Lagarde, sitting next to Juncker at the time, disagreed and insisted that Greece should meet the target of 120 percent of GDP by 2020 previously agreed in its bailout so that its debt is put on a sustainable path. Lagarde, who is currently in the Philippines as part of a visit to Southeast Asia, had been scheduled to attend a meeting of ASEAN nations in Cambodia early next week.
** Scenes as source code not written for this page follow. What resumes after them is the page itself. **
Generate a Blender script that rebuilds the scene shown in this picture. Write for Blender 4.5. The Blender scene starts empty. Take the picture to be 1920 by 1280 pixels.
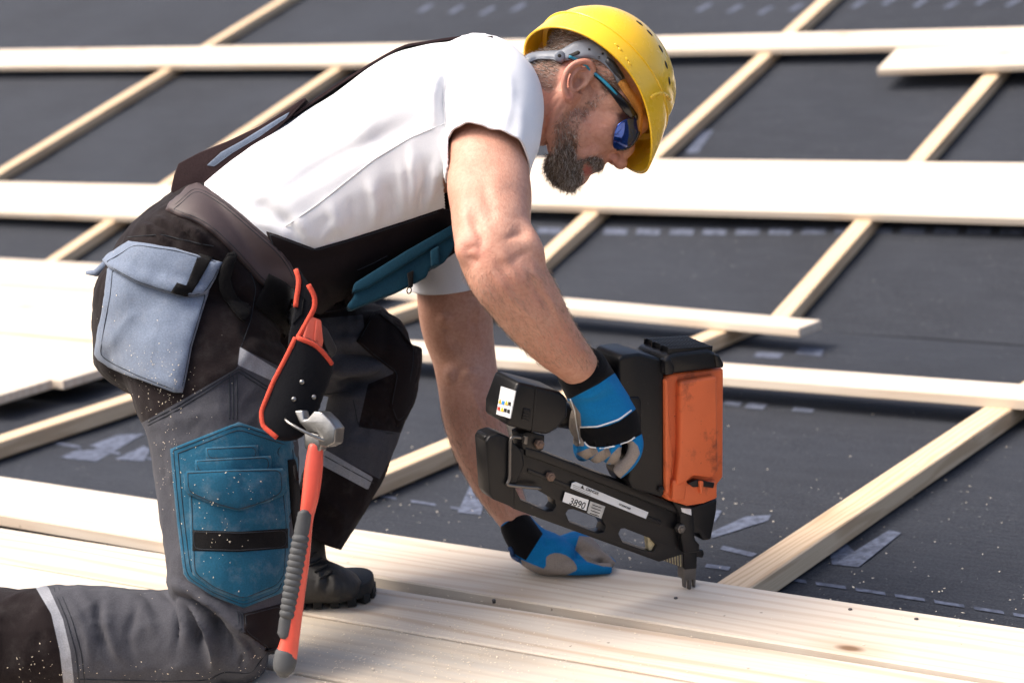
import bpy, bmesh, math, random
import numpy as np
from mathutils import Vector, Matrix
from mathutils.bvhtree import BVHTree
from mathutils.geometry import delaunay_2d_cdt

random.seed(7)
rng = np.random.default_rng(7)
scene = bpy.context.scene
COL = scene.collection

# ------------------------------------------------------------------ camera
FPX = 3540.0                      # focal length in photograph pixels (1920 wide)
PITCH = math.radians(6.29)
CAMZ = 1.60
cam_d = bpy.data.cameras.new('camera')
cam = bpy.data.objects.new('camera', cam_d)
COL.objects.link(cam)
scene.camera = cam
cam.location = (0, 0, CAMZ)
cam.rotation_euler = (math.pi / 2 - PITCH, 0, 0)
cam_d.sensor_width = 36.0
cam_d.lens = FPX / 1920 * 36.0
cam_d.clip_start = 0.05
cam_d.clip_end = 300
cam_d.dof.use_dof = True
cam_d.dof.focus_distance = 2.82
cam_d.dof.aperture_fstop = 4.0

# ------------------------------------------------------------------ light
SUN_EL, SUN_AZ = math.radians(50), math.radians(-100)    # azimuth from straight ahead, minus = left
world = bpy.data.worlds.new('World')
scene.world = world
world.use_nodes = True
wn = world.node_tree
bg = wn.nodes['Background']
sky = wn.nodes.new('ShaderNodeTexSky')
sky.sky_type = 'NISHITA'
sky.sun_disc = False
sky.sun_elevation = SUN_EL
sky.sun_rotation = SUN_AZ
sky.air_density = 0.8
sky.dust_density = 6.0
sky.ozone_density = 0.6
wn.links.new(sky.outputs[0], bg.inputs[0])
bg.inputs[1].default_value = 0.15
sun_d = bpy.data.lights.new('sun', 'SUN')
sun_d.energy = 1.5
sun_d.angle = math.radians(30)
sun_d.color = (1.0, 0.94, 0.86)
sun = bpy.data.objects.new('sun', sun_d)
COL.objects.link(sun)
_sd = Vector((math.sin(SUN_AZ) * math.cos(SUN_EL), math.cos(SUN_AZ) * math.cos(SUN_EL), math.sin(SUN_EL)))
sun.rotation_euler = _sd.to_track_quat('Z', 'Y').to_euler()
sun.location = (0, 0, 8)

vs = scene.view_settings
vs.view_transform = 'Standard'
vs.look = 'None'
vs.exposure = 1.1
vs.gamma = 1.0
vs.use_curve_mapping = False
scene.render.engine = 'CYCLES'
scene.cycles.use_denoising = True
scene.cycles.max_bounces = 6
scene.render.film_transparent = False

# ------------------------------------------------------------------ geometry helpers
CP, SP = math.cos(PITCH), math.sin(PITCH)
CAM = np.array([0, 0, CAMZ])
FWD = np.array([0, CP, -SP])
UP = np.array([0, SP, CP])
RIGHT = np.array([1.0, 0, 0])


def ray(px, py):
    x = (px - 960) / FPX
    u = -(py - 640) / FPX
    return np.array([x, CP + u * SP, u * CP - SP])


def P(px, py, d):
    """world point seen at photograph pixel (px, py), d metres in front of the camera"""
    return CAM + ray(px, py) * d


def proj(v):
    v = np.asarray(v) - CAM
    d = v @ FWD
    return np.stack([960 + FPX * (v @ RIGHT) / d, 640 - FPX * (v @ UP) / d, d], 1)


def unit(v):
    v = np.asarray(v, float)
    return v / np.linalg.norm(v)


class Frame:
    """a plane in the scene: origin, in-plane axes U, V and normal N"""
    def __init__(s, O, U, V):
        s.O = np.asarray(O, float)
        s.U = unit(U)
        V = np.asarray(V, float)
        s.V = unit(V - s.U * (V @ s.U))
        s.N = np.cross(s.U, s.V)

    def uv(s, px, py, h=0.0):
        r = ray(px, py)
        t = ((s.O + s.N * h - CAM) @ s.N) / (r @ s.N)
        q = CAM + r * t - s.O
        return np.array([q @ s.U, q @ s.V])

    def at(s, u, v, h=0.0):
        return s.O + s.U * u + s.V * v + s.N * h

    def pt(s, px, py, h=0.0):
        u, v = s.uv(px, py, h)
        return s.at(u, v, h)

    def matrix(s, u=0, v=0, h=0):
        m = Matrix.Identity(4)
        o = s.at(u, v, h)
        for i in range(3):
            m[i][0], m[i][1], m[i][2], m[i][3] = s.U[i], s.V[i], s.N[i], o[i]
        return m


def mesh_obj(name, verts, faces, mat, parent=None, smooth=True, attrs=None, matrix=None):
    me = bpy.data.meshes.new(name)
    verts = np.asarray(verts, float)
    me.from_pydata(verts.tolist(), [], [list(map(int, f)) for f in faces])
    return me_obj(name, me, mat, parent, smooth, attrs, matrix)


def me_obj(name, me, mat, parent=None, smooth=True, attrs=None, matrix=None):
    o = bpy.data.objects.new(name, me)
    COL.objects.link(o)
    for m in (mat if isinstance(mat, (list, tuple)) else [mat]):
        me.materials.append(m)
    if smooth:
        me.polygons.foreach_set('use_smooth', [True] * len(me.polygons))
    if attrs:
        for k, a in attrs.items():
            at = me.attributes.new(k, 'FLOAT', 'POINT')
            at.data.foreach_set('value', np.asarray(a, np.float32))
    if matrix is not None:
        o.matrix_world = matrix
    if parent is not None:
        pm = parent.get('_m')
        o.parent = parent
        if pm is not None:
            o.matrix_parent_inverse = Matrix.Identity(4)
            loc = Vector(pm)
            o.matrix_parent_inverse = Matrix.Translation(-loc)
    me.update()
    return o


def thing(name, label, cat, loc=(0, 0, 0), group=None):
    o = bpy.data.objects.new(name, None)
    COL.objects.link(o)
    o.empty_display_size = 0.05
    o.location = [float(x) for x in loc]
    o['_m'] = [float(x) for x in loc]
    o['label'] = label
    o['category'] = cat
    if group:
        o['group'] = group
    return o


def tag(o, label, cat, group=None):
    o['label'] = label
    o['category'] = cat
    if group:
        o['group'] = group
    return o


def structure(o):
    o['kind'] = 'structure'
    return o


def catmull(pts, k):
    pts = np.asarray(pts, float)
    n = len(pts)
    if n < 3:
        return np.array([pts[0] + (pts[-1] - pts[0]) * t for t in np.linspace(0, 1, k + 1)])
    out = []
    for i in range(n - 1):
        p0 = pts[i - 1] if i else 2 * pts[0] - pts[1]
        p1, p2 = pts[i], pts[i + 1]
        p3 = pts[i + 2] if i + 2 < n else 2 * pts[-1] - pts[-2]
        for j in range(k):
            t = j / k
            out.append(.5 * ((2 * p1) + (-p0 + p2) * t + (2 * p0 - 5 * p1 + 4 * p2 - p3) * t * t + (-p0 + 3 * p1 - 3 * p2 + p3) * t ** 3))
    out.append(pts[-1])
    return np.array(out)


def rings_mesh(rings, cap=True, close=False):
    m = len(rings[0])
    v = np.concatenate(rings)
    f = []
    n = len(rings)
    for i in range(n - (0 if close else 1)):
        a, b = i * m, ((i + 1) % n) * m
        for j in range(m):
            k = (j + 1) % m
            f.append((a + j, a + k, b + k, b + j))
    if cap and not close:
        f.append(tuple(range(m))[::-1])
        f.append(tuple((n - 1) * m + j for j in range(m)))
    return v, f


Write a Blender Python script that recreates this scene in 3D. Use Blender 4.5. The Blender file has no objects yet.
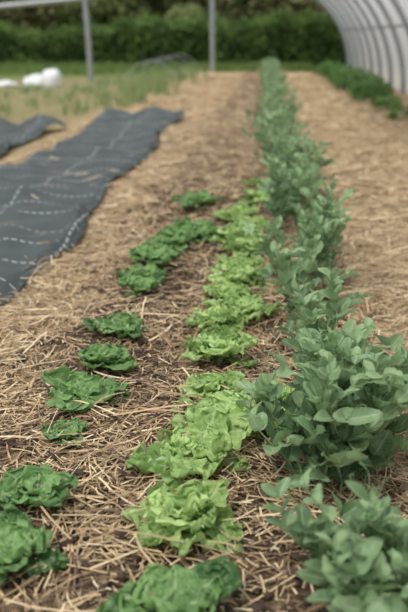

Instead, she will return to Brussels for a meeting of the 17-nation euro group, which will try to flesh out a deal ahead of a European leaders’ meeting later next week.

Warnings over bailouts

In remarks in Malaysia on Nov. 14, Lagarde insisted that Greece needs a lasting solutions to its debt burden to avoid a prolonged crisis and possibly more bailouts. The IMF wants eurozone governments to write off some of Greece’s debt to make it more manageable. Another solution could be if euro zone governments lower interest rates on outstanding Greek debt or extends maturities on loans. With Greece’s overall debt pile set to hit 190 percent of GDP next year, the IMF has set 120 percent as the target, saying that anything much above that is not sustainable given weak growth prospects and high external borrowing requirements. Resolving Greece’s problems will probably require a writedown of at least part of its debt, and Spain also needs to seek a bailout, European Central Bank Governing Council member Luc Coene was quoted as saying.